[Python-Dev] Re: [Python-checkins] python/nondist/sandbox/spambayes GBayes.py,1.7,1.8

Tim Peters tim.one@comcast.net
Thu, 22 Aug 2002 00:49:08 -0400

[Eric S. Raymond]
> Your users' mailers would have two delete buttons -- spam and nonspam.
> On each delete the message would be shipped to bogofilter, which would
> would merge the content into its token lists.

I want to raise a caution here.  Graham pulled his formulas out of thin air,
and one part of the scoring step is quite dubious.  This requires detail to
understand.  Where X means "word x is present" and similarly for Y, and S
means "it's spam" and "not-S" means "it's not spam", and sticking to just
the two-word case for simplicity:

P(S | X and Y) = [by Bayes]

P(X and Y | S) * P(S) / P(X and Y) = [by the usual expanded form of Bayes]

P(X and Y | S) * P(S) / (P(S)*P(X and Y | S) + P(not-S)*P(X and Y | not-S))

All that is rigorously correct so far.  Now we make the simplifying
assumption that puts the "naive" in "naive Bayes", that the probability of X
is independent of the probability of Y, so that the conjoined probabilities
can be replaced by multiplication of non-conjoined probabilities.  This

P(S)*P(X|S)*P(Y|S) + P(not-S)*P(X|not-S)*P(Y|not-S)

Then, unlike a "normal" formulation of Bayesian classification, Graham's
scheme simply doesn't know anything about P(X|S) and P(Y|S) etc.  It only
knows about probabilities in the other direction (P(S|X) etc).  It takes 3
more applications of Bayes to get what we want from what we know.  That is,

P(X|S) = [again by Bayes]

P(S|X) * P(X) / P(S)

Plug that in, mutatis mutandis, in six places, to get

P(S)*P(S|X)*P(X)/P(S)*P(S|Y)*P(Y)/P(S) + ...

The factor P(X)*P(Y) cancels out of numerator and denominator, leaving

P(S)*P(S|X)/P(S)*P(S|Y)/P(S) + ...

and simplifying some P(whatever)/P(whatever) instances away gives

P(S|X)*P(S|Y)/P(S) + P(not-S|X)*P(not-S|Y)/P(not-S)

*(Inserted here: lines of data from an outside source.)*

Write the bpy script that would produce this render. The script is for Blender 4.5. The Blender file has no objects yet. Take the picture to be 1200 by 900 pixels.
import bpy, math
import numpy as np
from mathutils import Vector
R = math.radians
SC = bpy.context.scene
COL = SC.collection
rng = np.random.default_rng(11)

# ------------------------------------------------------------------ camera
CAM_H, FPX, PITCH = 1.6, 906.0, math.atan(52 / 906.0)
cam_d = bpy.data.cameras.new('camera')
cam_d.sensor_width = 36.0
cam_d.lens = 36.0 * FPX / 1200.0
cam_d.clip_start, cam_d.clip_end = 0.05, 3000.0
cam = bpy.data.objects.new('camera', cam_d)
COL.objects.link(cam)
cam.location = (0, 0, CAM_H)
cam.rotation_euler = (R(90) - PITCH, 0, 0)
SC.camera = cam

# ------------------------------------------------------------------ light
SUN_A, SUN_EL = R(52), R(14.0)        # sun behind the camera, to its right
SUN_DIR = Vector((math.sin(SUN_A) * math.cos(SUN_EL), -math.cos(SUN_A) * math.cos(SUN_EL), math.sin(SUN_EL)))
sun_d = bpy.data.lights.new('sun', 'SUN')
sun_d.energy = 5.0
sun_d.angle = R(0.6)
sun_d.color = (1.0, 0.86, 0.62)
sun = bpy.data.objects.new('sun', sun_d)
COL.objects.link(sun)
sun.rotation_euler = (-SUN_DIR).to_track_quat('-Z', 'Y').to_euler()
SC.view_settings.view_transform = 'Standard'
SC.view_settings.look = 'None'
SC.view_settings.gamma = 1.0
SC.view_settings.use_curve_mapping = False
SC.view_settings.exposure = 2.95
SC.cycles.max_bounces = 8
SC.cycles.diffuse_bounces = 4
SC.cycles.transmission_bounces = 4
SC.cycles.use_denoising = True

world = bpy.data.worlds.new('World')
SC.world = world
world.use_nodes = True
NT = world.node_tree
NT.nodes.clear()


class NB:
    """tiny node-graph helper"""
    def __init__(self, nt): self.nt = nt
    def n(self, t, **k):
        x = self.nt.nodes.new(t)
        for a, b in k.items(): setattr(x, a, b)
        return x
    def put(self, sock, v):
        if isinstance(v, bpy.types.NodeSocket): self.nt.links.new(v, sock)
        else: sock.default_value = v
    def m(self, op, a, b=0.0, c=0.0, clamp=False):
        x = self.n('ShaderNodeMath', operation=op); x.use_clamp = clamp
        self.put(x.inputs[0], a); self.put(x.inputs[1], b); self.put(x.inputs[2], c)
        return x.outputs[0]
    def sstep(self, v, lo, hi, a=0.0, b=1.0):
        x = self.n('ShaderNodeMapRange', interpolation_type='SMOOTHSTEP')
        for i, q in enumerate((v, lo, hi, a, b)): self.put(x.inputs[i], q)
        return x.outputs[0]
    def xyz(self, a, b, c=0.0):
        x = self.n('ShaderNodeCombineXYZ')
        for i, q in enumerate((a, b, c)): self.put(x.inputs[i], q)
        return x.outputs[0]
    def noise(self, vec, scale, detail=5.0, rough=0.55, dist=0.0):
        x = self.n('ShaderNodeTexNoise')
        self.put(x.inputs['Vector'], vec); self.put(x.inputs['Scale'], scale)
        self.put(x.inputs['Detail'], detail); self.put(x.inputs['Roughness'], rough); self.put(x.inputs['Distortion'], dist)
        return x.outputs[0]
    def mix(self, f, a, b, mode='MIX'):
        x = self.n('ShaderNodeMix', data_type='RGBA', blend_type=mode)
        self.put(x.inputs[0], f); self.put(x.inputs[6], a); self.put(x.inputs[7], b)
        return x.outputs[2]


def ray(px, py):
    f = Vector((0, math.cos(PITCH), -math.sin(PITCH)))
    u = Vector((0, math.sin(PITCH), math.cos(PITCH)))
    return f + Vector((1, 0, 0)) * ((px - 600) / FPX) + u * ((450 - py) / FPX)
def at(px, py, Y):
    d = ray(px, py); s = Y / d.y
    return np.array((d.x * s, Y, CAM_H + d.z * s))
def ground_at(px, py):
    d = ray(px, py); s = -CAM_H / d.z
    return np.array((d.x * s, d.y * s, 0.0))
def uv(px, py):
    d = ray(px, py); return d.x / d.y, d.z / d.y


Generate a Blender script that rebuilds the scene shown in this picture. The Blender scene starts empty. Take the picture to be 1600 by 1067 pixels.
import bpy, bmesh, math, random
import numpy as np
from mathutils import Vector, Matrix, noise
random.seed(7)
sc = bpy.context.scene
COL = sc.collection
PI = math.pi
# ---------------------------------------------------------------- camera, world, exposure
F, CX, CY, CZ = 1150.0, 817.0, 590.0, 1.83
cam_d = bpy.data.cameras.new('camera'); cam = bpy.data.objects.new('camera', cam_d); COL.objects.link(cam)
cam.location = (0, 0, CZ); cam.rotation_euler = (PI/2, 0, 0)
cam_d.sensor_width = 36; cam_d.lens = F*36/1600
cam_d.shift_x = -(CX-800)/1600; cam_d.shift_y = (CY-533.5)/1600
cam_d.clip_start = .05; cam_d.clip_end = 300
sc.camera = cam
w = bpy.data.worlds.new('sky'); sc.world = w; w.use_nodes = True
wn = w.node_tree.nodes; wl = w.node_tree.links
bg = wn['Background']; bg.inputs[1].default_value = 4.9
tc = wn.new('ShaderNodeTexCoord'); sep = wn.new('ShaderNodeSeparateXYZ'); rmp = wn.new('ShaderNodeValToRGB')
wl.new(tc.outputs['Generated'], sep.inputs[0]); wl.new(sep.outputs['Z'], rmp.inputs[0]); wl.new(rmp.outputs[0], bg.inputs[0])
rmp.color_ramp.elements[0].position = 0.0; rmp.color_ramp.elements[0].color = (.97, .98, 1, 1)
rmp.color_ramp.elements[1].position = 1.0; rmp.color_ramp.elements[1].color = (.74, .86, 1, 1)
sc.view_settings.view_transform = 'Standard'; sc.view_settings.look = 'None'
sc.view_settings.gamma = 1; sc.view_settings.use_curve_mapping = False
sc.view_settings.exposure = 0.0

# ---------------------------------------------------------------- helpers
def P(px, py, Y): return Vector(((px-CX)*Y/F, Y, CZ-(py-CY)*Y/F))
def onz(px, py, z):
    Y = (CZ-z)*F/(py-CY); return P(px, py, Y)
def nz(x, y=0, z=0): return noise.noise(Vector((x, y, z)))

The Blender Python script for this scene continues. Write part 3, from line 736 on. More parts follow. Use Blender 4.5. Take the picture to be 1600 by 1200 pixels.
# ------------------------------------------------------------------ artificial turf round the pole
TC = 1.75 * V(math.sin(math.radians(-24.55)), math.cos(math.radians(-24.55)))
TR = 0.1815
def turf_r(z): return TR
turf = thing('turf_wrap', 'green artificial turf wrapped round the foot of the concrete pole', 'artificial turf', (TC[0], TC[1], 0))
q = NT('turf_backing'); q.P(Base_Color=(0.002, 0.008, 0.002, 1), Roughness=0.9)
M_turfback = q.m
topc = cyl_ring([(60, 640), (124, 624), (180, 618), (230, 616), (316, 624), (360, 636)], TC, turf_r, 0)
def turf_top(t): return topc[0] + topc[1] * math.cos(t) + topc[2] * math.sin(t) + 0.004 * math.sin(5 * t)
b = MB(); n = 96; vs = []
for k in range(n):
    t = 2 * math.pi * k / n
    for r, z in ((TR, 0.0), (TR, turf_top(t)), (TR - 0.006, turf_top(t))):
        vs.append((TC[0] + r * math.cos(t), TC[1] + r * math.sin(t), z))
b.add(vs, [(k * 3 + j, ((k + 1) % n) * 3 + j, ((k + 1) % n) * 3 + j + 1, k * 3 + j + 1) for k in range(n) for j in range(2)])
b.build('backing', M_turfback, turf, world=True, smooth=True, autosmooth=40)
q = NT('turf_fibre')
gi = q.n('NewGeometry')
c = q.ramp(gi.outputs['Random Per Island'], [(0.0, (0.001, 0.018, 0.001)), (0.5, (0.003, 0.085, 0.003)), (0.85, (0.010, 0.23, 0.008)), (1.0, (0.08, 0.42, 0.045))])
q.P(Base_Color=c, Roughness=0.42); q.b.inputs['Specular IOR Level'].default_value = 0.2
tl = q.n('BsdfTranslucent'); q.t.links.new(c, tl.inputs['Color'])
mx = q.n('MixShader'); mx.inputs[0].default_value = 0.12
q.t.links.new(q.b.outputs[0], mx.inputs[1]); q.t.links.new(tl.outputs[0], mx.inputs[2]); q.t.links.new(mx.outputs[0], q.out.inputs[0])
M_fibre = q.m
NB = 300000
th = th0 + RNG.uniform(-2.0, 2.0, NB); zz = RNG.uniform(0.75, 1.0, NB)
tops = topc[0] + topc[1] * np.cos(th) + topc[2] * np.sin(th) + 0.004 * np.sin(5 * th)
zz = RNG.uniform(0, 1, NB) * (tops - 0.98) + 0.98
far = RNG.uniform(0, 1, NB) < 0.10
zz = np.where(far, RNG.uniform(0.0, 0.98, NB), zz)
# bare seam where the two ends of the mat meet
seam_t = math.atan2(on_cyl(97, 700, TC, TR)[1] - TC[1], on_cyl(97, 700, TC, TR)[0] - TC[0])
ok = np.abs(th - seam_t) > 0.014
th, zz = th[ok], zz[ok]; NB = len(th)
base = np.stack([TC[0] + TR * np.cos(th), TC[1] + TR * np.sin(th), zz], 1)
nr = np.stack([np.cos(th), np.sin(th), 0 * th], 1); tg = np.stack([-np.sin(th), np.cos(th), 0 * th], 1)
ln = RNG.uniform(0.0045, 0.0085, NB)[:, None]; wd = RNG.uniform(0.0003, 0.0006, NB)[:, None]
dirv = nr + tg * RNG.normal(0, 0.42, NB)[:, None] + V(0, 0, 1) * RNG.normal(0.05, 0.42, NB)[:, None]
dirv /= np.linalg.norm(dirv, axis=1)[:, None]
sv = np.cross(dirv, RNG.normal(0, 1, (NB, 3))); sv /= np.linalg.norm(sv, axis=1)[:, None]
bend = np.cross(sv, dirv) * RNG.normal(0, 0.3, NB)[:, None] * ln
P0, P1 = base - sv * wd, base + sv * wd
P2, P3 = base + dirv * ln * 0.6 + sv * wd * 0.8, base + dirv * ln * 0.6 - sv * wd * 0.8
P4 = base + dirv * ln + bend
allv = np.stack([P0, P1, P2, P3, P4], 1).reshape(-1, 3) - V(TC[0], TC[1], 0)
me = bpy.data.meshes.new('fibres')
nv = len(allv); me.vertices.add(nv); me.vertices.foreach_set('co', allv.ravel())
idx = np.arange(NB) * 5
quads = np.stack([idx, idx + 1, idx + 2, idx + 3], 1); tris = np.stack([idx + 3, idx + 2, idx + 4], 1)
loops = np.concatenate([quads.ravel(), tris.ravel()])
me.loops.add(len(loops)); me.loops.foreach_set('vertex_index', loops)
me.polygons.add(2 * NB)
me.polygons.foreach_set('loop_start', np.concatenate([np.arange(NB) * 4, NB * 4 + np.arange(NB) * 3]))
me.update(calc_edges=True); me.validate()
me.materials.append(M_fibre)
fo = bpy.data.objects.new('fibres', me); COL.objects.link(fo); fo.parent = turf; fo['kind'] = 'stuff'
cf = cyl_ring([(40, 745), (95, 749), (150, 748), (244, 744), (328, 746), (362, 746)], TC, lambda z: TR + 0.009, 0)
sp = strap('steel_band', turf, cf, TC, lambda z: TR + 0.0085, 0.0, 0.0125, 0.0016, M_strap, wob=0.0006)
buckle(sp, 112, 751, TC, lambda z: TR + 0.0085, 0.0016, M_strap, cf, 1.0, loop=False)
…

This isn't what Graham computes, though:  the P(S) and P(not-S) terms are
missing in his formulation.  Given that P(not-S) = 1-P(S), and
P(not-S|whatever) = 1-P(S|whatever), what he actually computes is

P(S|X)*P(S|Y) + P(not-S|X)*P(not-S|Y)

This is the same as the Bayesian result only if P(S) = 0.5 (in which case
all the instances of P(S) and P(not-S) cancel out).  Else it's a distortion
of the naive Bayesian result.

For this reason, it's best that the number of spam msgs fed into your
database be approximately equal to the number of non-spam msgs fed into it:
that's the only way to make P(S) ~= P(not-S), so that the distortion doesn't
matter.  Indeed, it may be that Graham found he had to multiply his "good
counts" by 2 in order to make up for that in real life he has twice as many
non-spam messages as spam messages in his inbox, but that the final scoring
implicitly assumes they're of equal number (and so overly favors the "it's
spam" outcome unless the math is fudged elsewhere to make up for that).

It would likely be better still to train the database with a proportion of
spam to not-spam messages reflecting what you actually get in your inbox,
and change the scoring to use the real-life P(S) and P(not-S) estimates.  In
that case the "mystery bias" of 2 may actively hurt, overly favoring the
"not spam" outcome.

Note that Graham said:

    Here's a sketch of how I do statistical filtering.  I start with one
    corpus of spam and one of nonspam mail.  At the moment each one has
    about 4000 messages in it.

That's consistent with all the above, although it's unclear whether Graham
intended "about the same" to be a precondition for using this formulation,
or whether fudging elsewhere was introduced empirically to make up for the
scoring formula neglecting P(S) and P(not-S) by oversight.